It's notoriously difficult to investigate what is going on in very young children’s engagements with moving-image media. Rag Doll Productions, the creators of Teletubbies and In the Night Garden, have accumulated an enormous video archive of toddlers and preschoolers watching their programmes. But only a minority are filmed in children’s own homes, and they cannot follow children over an extended period of time. Research that has attempted to observe children at home, such as Lemish and Rice’s 1986 study of 16 children between the ages of 6 and 29 months, tend to be based on relatively short visits to the home, and unsurprisingly, what they call “the richness of the interactions surrounding the television experience” (ie the general chaos of home life with toddlers!) makes it very hard to establish a consistent research methodology.
The alternative, of course, is lab-based observation and experimentation, and this approach at least in the Anglophone world, has dominated the thinking behind public debate and policy-making in relation to children and media. Much of this work has been heavily criticised for its methodological shortcomings and its tendency to promote irrational suspicion of moving-image media. But a more serious shortcoming seems to me to be that it is locked into a paradigmthat has dominated Anglophone academic research and public discourse on children and moving-image media for many decades.
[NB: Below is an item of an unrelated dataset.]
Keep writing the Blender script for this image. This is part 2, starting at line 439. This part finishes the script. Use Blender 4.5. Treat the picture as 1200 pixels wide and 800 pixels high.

The enduring adult quandary between “protecting” children and “doing them good” situates most research in this field into various points along a continuum between the risk and benefits that these media present to children (Bazalgette 2013).
Thus moving-image media are presented as either beneficial or dangerous to children, with most of the more substantial studies situated in between: for example in their review of five decades of research on children and television, Pecora et al conclude that “they spend a great deal of time with content that has no known value to their development, but when they watch programs designed to provide education and information, they can profit considerably”(Pecora, Murray and Wartella 2007) - a fine example of what most of us have figured out anyway - except that I'd dispute that "no known value" comment.
I'm hypothesising that children start to learn, very early on,from ALL moving images, regardless of their content and quality: what they are learning is how to make sense of this amazing medium. This is why they often choose to focus intently on material that isn't intended for their age-group, and why they select certain bits of films, or certain programmes, to watch over and over again. However, the problem remains: how can we find out what two-year-olds are thinking?
REFERENCES
Pecora, N., J. P. Murray & E. A. Wartella. 2007. Children and Television: Fifty Years of Research. Mahwah: Lawrence Erlbaum Associates.
Bazalgette, C. (2013) Challenging the Risk - Benefit Paradigm. Medienimpulse.